Wednesday, February 4, 2009

The Shimon Peres Proposal

The New York Times reported yesterday that the President of Israel, Shimon Peres, had come up with a suggestion for dealing with fraud and other abuses on Wall Street. During a Sabbath dinner last week, Peres reportedly proposed that, instead of giving huge bonuses to executives of failed banks and Wall Street firms, large bonuses should be given to federal employees who sniff out the next Bernie Madoff or expose the next financial derivatives scheme à la Lehman Brothers.

The proposal is a very good one, and it goes deeper than what it seems like on the surface. It is not the most sophisticated of political tools, but it is one that most people can understand and embrace. It may not be fair to other federal employees, but desperate times call for desperate measures.

The core of the problem is bad governance. For decades, people who have worked as federal regulators have only done so long enough to make their next career move: to work on Wall Street with ten times the salary.
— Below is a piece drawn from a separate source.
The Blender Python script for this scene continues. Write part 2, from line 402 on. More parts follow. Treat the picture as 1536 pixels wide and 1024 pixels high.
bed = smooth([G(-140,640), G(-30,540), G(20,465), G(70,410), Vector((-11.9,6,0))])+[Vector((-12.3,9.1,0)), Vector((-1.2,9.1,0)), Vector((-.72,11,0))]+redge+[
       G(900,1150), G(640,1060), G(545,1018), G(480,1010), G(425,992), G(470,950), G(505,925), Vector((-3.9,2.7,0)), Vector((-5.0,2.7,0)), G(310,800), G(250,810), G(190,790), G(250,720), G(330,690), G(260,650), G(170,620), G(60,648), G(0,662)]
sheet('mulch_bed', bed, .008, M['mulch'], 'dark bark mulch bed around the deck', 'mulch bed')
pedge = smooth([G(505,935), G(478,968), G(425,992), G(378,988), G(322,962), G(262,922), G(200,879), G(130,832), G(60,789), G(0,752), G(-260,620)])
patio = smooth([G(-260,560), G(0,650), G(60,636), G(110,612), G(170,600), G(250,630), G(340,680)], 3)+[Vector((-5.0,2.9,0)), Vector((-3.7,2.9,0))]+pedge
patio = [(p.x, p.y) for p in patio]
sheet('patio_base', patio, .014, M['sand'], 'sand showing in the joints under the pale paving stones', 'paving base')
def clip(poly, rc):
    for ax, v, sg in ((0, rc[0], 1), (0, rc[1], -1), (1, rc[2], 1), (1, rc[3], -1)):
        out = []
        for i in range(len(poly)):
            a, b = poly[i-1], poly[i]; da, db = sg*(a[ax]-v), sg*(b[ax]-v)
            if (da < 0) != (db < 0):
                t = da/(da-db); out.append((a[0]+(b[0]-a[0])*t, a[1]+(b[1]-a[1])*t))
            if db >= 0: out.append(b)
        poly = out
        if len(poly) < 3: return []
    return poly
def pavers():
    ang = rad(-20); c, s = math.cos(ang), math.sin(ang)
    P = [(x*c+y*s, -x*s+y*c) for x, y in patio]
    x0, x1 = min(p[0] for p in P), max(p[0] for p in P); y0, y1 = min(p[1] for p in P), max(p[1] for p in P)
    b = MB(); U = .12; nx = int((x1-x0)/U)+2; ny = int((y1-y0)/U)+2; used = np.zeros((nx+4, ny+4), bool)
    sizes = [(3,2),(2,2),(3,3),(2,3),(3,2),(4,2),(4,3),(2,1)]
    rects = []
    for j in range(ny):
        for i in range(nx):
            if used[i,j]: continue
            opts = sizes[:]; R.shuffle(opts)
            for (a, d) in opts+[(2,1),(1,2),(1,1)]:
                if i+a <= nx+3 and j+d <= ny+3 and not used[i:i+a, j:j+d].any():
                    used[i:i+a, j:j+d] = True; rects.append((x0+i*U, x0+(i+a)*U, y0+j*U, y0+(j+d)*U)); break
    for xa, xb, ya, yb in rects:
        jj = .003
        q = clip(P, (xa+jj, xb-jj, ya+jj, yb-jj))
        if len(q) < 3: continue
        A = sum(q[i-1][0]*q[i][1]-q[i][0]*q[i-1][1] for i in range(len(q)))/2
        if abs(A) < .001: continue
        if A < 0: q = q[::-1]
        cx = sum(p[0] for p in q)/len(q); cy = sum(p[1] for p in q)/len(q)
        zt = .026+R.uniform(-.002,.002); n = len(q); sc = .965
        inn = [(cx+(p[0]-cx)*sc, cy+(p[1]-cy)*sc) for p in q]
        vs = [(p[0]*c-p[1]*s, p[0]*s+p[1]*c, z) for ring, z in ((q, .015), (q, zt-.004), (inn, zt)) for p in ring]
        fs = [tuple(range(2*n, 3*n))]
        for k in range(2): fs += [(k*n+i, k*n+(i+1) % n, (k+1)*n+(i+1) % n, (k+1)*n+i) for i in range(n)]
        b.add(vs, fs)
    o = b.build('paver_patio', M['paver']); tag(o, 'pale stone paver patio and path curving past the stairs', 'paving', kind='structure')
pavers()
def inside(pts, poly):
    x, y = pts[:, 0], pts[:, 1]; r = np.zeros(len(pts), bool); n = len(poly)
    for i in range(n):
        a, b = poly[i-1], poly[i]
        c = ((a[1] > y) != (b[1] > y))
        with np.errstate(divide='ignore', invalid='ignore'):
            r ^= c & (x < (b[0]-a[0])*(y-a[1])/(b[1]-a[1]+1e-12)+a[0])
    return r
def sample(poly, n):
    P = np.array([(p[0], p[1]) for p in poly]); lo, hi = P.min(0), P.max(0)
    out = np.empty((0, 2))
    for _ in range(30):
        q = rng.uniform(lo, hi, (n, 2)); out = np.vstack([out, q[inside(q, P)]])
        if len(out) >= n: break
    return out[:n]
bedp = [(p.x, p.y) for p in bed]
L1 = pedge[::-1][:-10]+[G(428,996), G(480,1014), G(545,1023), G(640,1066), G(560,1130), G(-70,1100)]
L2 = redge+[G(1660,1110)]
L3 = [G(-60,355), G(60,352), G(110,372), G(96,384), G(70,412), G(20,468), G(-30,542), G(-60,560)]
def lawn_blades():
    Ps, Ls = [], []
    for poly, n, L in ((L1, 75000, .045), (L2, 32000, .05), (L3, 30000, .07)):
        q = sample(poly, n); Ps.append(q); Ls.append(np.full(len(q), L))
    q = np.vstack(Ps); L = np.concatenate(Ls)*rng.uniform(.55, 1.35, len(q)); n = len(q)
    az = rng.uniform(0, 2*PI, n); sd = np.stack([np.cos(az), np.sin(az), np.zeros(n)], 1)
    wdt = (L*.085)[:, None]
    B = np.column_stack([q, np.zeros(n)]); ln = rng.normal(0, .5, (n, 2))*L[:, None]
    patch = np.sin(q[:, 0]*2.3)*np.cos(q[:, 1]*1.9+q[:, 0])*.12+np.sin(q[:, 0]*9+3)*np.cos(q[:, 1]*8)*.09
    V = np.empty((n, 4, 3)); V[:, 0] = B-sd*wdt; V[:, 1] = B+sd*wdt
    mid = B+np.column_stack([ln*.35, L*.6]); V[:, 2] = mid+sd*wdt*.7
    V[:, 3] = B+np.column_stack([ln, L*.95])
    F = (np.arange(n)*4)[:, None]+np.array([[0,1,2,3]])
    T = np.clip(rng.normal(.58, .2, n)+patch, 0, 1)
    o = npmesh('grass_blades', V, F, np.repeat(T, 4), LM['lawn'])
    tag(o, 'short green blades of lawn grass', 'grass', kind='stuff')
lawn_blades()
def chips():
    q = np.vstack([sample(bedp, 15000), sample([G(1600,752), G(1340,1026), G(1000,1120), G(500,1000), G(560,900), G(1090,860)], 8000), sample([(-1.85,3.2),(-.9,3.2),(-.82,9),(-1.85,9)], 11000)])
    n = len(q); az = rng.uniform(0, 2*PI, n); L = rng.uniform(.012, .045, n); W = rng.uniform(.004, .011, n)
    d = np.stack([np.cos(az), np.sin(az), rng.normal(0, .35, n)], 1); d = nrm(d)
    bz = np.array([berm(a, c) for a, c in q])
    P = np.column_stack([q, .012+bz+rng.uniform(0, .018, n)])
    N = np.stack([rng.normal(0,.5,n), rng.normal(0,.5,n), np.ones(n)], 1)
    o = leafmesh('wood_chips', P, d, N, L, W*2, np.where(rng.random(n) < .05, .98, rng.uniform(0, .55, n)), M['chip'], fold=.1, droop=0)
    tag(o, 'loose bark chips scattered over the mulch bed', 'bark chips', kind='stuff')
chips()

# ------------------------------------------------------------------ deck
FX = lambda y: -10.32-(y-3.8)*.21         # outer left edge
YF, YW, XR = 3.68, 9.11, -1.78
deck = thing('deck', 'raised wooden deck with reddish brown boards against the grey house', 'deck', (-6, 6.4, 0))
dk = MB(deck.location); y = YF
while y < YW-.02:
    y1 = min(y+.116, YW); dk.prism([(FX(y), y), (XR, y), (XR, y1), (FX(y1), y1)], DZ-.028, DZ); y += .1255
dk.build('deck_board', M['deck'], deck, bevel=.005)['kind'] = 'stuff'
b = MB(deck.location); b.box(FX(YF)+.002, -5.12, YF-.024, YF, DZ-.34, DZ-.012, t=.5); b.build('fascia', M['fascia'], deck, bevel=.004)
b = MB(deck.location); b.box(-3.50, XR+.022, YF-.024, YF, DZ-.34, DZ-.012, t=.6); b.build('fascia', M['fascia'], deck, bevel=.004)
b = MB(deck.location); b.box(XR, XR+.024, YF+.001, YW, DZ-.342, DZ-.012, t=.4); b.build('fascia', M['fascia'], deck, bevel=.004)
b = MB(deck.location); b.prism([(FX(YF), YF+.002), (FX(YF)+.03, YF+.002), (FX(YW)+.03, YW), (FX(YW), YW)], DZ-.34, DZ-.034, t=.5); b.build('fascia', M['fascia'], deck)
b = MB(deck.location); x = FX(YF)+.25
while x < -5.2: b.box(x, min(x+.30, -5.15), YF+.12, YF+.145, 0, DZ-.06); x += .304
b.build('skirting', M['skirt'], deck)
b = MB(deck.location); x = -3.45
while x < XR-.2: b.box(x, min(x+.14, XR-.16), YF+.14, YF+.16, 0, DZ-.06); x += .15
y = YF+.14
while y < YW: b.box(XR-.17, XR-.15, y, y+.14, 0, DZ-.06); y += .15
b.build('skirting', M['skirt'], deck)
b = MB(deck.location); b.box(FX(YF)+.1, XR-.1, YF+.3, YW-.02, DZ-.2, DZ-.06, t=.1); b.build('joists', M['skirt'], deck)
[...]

This makes regulators unmotivated and decreases the skill of the regulatory institutions in general because of poor staff retention numbers.

Also, financial regulation is simply a game of cat and mouse, where regulators try to keep up with Wall Street’s innovations, but always lose. The reason: Wall Street employs ex-regulators who know how to structure everything relating to financial transactions so that they will be kept under the radar.

The situation for federal regulators is very similar to that of Mexican policemen who can’t feed their families on their salaries and turn to the drug trade to make much needed money. I don’t think the families of regulators are starving, but when prosperity is put into a relative context, as it always is, they might as well be. The incentive to move to Wall Street is simply far too great.

People who work for the United States government are actually not that poorly paid from a comparative perspective. They get a fair salary and pension, a good amount of vacation time, good work hours and are allowed time with their families. In most respects, working for the U.S. government closely resembles working in a middle-class job in the EU, where all jobs, whether private or government paid, come with such benefits.

So, theoretically, I disagree with the fact that financial regulators should be paid much more than other federal employees. However, this is a crisis if gigantic proportions, and because Wall Street is the biggest part of people’s financial well-being, problems with fraud and schemes can rock the foundations of society.

I hereby suggest a few more details to the Shimon Peres proposal:

- give regulators who expose fraud and schemes a share of the fines in the eventual court settlement

- increase incentives for the already enacted whistle-blower compensation with respect to Wall Street firms

- consolidate all financial regulatory agencies into one huge agency

- consolidate all financial regulation into clear, simple, federal legislation (this is definitely easier said than done)

Moreover, I advise that the winner-takes-all voting system should be destroyed.